What is sales enablement and why is it important?

What is sales enablement and why is it important?

Sam

Working in sales is a tricky business. Every salesperson, in every industry and company size, needs to take into account the various stages of a sales process – before, during and after a conversation has taken place.

Equally, if the salesperson isn’t armed with the right tools and information, it makes that process a lot harder than it needs to be. That’s why sales enablement has become a popular term to help ensure your sales team achieve their targets.


What does sales enablement actually mean?

You might think it sounds like a buzzword, but businesses who embrace it will tell you that it really does help. To put it simply, it basically means the practice of providing your salespeople with the information, tools and resources to help them sell more.

Here are a few examples:

  • Calendar integrations to book more meetings
  • Training for new product features
  • Sales scripts for better conversations
  • Sales-specific content for salespeople to send to prospects

Basically, it covers anything that helps your salespeople make more money.

Why is it important?

There are two main reasons for implementing a sales enablement process. Firstly, it encourages a smoother and more efficient sales process. That’s because it helps cross-sell products, have more informed conversations (which helps build more loyal customers), and sell smarter. Secondly, it provides all of your salespeople with the same opportunities. You are, primarily, empowering your salespeople to use content or new learnings in order to sell more.

Picture this: A salesperson has a good conversation with a prospect and wants to follow up the conversation with something of value. Without sales enablement, that will be hard. Alternatively, with sales enablement collateral, the salesperson would be able to follow up with a product factsheet further explaining the benefits, or a one-pager answering any data privacy concerns, for example.

How do you start sales enablement?

Getting started can be a difficult place to start as your sales team all probably want different things. You need to be smart about it. Here are some things you can consider:

  • Industry-specific creds documents
  • Product features and benefits one-pager
  • Monthly product training programme
  • Relevant eBooks on industry trends
  • Interactive sales script with various pain point scenarios and messaging for solutions

Additionally, sales enablement can include post-sale activity in order to help reduce customer churn and improve customer experience.

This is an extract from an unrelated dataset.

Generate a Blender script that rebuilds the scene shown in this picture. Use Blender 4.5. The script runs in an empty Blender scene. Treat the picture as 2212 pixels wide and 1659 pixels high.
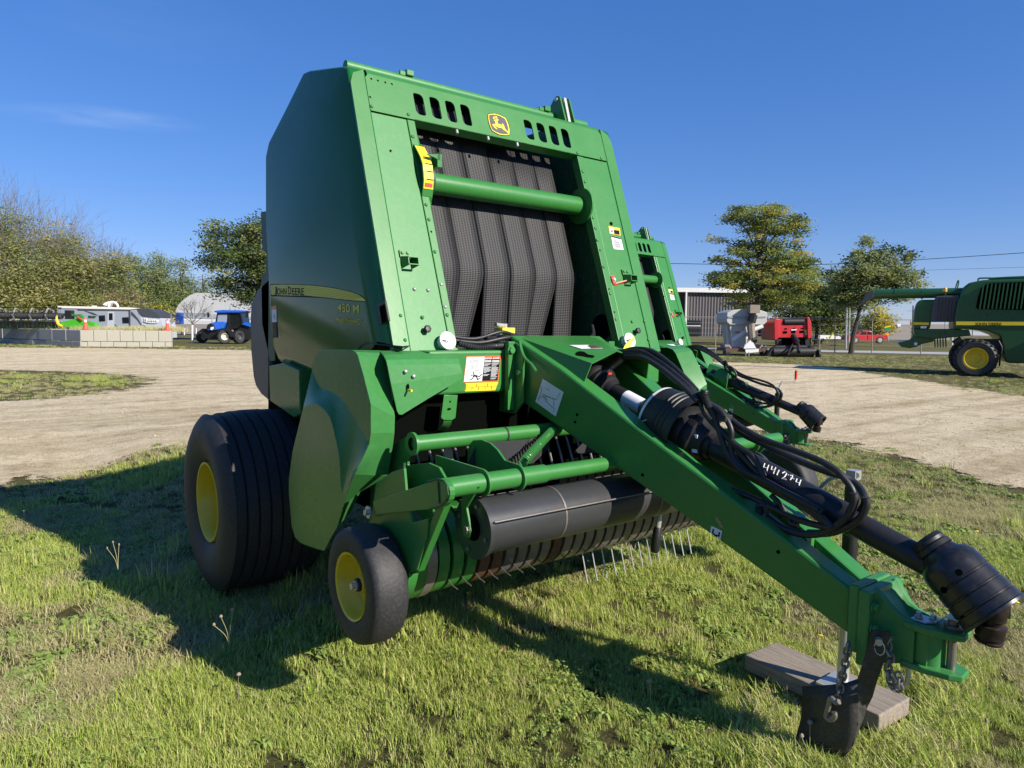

Get your sales team to tell you what materials they think would help them close more deals or provide more value to prospects. And sync up your sales team with your product team to make sure they are selling the right features and know the product well. Really, there is so much you can do it’s an open goldmine. Just always keep in mind, it’s about enabling more sales.

Measuring the success of sales enablement

Answer this, do you think that if you provide your sales team with relevant materials, tools and resources to close more opportunities, they will? If the answer is yes, then sales enablement is for you. The key is to provide your team with good content and training to engage the prospect throughout the buying process, regardless of what stage they are at.

Measuring the success of sales enablement can be difficult, but there are a few metrics you need to take into account. For customers, measuring your Net Promoter Score (NPS) is how you can find out if they are happier. For prospects, have a look at the average sales cycle length, the amount of your sales team hitting their targets, and the average deal size.

Equally, speak with your sales team for positive references. Get examples of when sales enablement has helped in real situations – a piece of content that helped move a prospect forward, or some training that helped resolve a pain point question. The bottom line is the more you provide your sales team with the tools and information needed, the more they will be able to sell. And that means more revenue.